What his simile means for economists is that monetary policy is better at restraining an overheated economy than it is at trying to wake up a drowsy one. Former Federal Reserve Chairman Alan Greenspan once described his job as “taking away the punch bowl just as the party is warming up.”
But refilling the punch bowl won’t necessarily revive a moribund party. An “easy money” policy doesn’t guarantee that businesses will increase the level of investment to what is needed for vigorous economic growth. Former President George W. Bush found this out when he lowered the tax on repatriated overseas corporate cash. The corporations brought back the money to the U.S., but then dissipated it on stock dividends while investments remained unchanged.
The central bank’s policies can make it less expensive to borrow but it cannot make firms borrow for investment, or consumers spend.
In 1936, economist John Maynard Keynes, a British economist and noted monetary expert, published his “General Theory of Employment, Interest, and Money” in which he described the use of government spending to stimulate economic growth. World War II intervened, though, before it could be translated into policy.
Government spending on military personnel and equipment boosted our economy back to full capacity and beyond. And we spent a lot of money. For years to come, the bulk of U.S. public debt was traceable to the huge deficits run up to underwrite the cost of the war.
The resultant boost to the economy had been expected, and the inflation that usually accompanies spending of that magnitude was held in check by price controls, rationing, and public purchases of war bonds. None of these methods would have been successful, however, without the patriotic fervor that insured cooperation.
The military spending didn’t just jump-start the economy, though; once it got rolling again it didn’t stop when the war, and the spending, were over. The experts and almost everybody else, including Congress, had expected that the wartime boom would end in a bust, just as it did after World War I. But it didn’t happen.
What happened instead was a prolonged economic growth, only briefly interrupted by a few, relatively painless business-cycle recessions. This gave tremendous credibility to Keynes’ theory. By the mid-1960s economic policy makers could, and did, declare, “We’re all Keynesians now.”
Unfortunately, Keynesian or not, prolonged deficit spending produced the common-sense result: inflation. And by the late 1970s it was out of control.
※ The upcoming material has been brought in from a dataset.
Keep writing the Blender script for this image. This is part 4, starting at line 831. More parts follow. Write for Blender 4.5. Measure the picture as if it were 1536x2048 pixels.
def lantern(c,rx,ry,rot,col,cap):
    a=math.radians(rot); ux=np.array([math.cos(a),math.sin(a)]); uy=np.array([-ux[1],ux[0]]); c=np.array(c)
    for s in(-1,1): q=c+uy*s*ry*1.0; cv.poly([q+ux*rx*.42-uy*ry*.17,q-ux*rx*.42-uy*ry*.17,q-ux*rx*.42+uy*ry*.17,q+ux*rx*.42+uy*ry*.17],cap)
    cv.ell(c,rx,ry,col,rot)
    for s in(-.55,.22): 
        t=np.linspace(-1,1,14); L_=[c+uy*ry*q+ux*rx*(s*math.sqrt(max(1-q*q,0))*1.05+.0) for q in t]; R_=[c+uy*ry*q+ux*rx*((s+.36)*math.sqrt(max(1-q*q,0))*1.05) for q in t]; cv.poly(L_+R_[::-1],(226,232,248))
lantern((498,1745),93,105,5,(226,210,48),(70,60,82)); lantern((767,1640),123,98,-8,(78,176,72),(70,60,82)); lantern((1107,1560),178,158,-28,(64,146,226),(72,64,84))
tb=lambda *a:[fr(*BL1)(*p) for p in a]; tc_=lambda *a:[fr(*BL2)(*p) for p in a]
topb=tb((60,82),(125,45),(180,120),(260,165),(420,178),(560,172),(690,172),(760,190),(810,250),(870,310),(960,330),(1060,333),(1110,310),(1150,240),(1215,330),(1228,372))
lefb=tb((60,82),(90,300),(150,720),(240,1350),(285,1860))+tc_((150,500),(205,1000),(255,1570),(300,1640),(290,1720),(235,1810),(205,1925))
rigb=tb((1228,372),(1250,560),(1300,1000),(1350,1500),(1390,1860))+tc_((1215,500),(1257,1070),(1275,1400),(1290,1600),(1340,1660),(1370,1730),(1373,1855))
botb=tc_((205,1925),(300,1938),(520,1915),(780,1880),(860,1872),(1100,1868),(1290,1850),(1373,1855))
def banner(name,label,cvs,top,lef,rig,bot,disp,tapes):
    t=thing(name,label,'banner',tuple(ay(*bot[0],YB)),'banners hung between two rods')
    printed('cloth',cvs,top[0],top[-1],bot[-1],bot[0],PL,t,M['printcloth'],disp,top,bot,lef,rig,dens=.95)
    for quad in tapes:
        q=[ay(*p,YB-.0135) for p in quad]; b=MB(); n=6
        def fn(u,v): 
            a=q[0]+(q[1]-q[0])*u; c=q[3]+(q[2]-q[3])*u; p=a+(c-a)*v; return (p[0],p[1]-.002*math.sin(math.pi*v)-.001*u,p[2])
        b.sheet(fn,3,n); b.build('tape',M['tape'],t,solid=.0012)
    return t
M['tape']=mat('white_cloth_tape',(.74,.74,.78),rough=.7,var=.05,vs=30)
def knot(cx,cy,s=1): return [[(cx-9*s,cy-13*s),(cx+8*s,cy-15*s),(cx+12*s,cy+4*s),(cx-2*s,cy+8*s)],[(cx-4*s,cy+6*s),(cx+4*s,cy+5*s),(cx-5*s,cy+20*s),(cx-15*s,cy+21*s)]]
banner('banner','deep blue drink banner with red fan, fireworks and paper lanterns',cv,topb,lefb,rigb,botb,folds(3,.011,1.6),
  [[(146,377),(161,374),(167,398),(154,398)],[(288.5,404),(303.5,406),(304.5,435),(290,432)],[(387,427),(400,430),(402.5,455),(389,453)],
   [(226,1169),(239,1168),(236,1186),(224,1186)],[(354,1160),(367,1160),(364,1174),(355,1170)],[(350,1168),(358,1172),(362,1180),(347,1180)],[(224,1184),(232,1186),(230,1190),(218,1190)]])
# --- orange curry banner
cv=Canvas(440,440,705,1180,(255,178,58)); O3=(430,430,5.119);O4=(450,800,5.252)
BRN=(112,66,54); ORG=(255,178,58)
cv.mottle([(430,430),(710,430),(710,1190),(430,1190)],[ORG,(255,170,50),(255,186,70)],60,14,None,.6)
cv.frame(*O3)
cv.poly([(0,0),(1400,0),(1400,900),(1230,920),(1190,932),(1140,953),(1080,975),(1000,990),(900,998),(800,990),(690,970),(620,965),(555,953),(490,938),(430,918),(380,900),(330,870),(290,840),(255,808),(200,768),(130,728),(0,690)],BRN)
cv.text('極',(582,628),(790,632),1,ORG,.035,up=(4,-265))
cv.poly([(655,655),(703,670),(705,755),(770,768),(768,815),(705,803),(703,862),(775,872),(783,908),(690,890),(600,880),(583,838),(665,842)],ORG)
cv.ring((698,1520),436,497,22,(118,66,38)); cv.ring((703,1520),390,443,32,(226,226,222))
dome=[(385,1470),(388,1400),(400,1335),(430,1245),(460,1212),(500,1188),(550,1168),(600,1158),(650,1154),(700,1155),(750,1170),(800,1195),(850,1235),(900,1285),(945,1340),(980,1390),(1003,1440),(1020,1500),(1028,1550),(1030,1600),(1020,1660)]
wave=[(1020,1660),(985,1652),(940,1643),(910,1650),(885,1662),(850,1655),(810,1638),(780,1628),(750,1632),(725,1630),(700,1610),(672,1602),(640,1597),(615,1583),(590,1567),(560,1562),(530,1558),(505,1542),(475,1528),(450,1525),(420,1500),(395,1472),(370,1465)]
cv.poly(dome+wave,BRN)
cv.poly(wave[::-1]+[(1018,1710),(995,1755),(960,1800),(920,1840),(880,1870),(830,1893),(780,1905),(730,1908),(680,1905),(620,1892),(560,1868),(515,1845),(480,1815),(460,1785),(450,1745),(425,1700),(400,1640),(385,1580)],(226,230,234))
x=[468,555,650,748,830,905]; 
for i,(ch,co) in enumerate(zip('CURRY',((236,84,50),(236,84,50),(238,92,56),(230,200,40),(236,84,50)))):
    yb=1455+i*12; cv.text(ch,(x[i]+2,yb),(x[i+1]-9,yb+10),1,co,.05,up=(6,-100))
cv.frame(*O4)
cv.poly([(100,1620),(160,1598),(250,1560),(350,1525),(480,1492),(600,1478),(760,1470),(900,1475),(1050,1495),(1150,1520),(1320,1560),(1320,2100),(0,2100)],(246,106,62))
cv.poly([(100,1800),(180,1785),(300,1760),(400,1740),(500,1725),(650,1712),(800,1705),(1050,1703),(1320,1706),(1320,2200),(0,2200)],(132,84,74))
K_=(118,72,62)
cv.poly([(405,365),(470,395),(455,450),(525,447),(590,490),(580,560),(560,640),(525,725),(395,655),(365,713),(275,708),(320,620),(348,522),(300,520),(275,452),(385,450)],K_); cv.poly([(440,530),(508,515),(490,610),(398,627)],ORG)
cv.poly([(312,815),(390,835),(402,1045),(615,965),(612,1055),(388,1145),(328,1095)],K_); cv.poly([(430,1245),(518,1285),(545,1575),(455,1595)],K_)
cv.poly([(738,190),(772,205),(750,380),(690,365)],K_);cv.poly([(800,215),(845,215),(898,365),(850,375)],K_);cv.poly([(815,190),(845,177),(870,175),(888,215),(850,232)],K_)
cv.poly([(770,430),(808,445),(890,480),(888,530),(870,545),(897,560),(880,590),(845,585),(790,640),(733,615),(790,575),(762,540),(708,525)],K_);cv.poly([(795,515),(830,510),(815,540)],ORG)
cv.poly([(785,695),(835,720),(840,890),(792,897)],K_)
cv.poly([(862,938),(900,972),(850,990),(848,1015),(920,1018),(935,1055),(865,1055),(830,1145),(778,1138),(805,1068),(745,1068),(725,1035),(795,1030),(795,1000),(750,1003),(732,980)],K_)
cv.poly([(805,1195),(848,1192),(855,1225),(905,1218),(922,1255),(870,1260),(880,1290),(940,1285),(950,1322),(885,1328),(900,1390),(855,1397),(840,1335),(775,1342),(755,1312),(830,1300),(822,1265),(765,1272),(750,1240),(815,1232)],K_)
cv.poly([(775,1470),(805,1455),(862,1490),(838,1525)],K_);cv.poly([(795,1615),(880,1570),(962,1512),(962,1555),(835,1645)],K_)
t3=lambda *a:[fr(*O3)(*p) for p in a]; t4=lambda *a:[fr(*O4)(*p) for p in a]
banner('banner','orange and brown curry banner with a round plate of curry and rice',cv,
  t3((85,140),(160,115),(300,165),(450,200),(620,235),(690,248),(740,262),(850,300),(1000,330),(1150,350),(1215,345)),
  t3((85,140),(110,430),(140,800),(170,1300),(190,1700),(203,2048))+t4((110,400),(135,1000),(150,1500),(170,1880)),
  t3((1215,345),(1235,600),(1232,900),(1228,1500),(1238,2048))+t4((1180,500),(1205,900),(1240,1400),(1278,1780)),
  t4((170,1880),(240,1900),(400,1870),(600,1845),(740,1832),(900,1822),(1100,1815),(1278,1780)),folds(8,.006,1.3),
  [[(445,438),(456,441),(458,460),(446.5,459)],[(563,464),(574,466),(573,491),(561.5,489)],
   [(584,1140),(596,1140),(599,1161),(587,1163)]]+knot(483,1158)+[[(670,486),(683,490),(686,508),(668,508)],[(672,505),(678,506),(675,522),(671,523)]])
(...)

This was combined with economic stagnation to produce something new in the American economy: “stagflation.” Only Federal Reserve intervention to push interest rates to near 20 percent eventually coaxed the economy to cool down.
With the bloom off the Keynesian rose, and the federal deficits pressing the limits of public and market acceptance, there was a renewed interest in monetary theory and the work of Milton Friedman. By the 1990s, we could say, “we are all monetarists now” and the Chairman of the Federal Reserve was worshipped as the rock on which our prosperity was built.
It turned out, though, that the fundamental shortcoming of monetary policy hadn’t gone away. It was still like “pushing on a string.” When our economy lapsed into a sleepwalking-like recovery from the Great Recession, The Fed did all it could — and that was a lot — to restore confidence and encourage investment but by itself it hasn’t been able to reawaken it.
It is going to take a resurgence of confidence and some creative financing of government investment to move our economy into a higher gear. Using tax incentives to motivate corporations to use their repatriated cash to underwrite stock in a public-private infrastructure repair corporation is one example. And removing some structural barriers like our labyrinthian tax code would also help. In the longer run, though, it appears that only a coordinated action of both monetary and fiscal policy working together is powerful enough to give us the robust economy we need.
James McCusker is a Bothell economist, educator and consultant.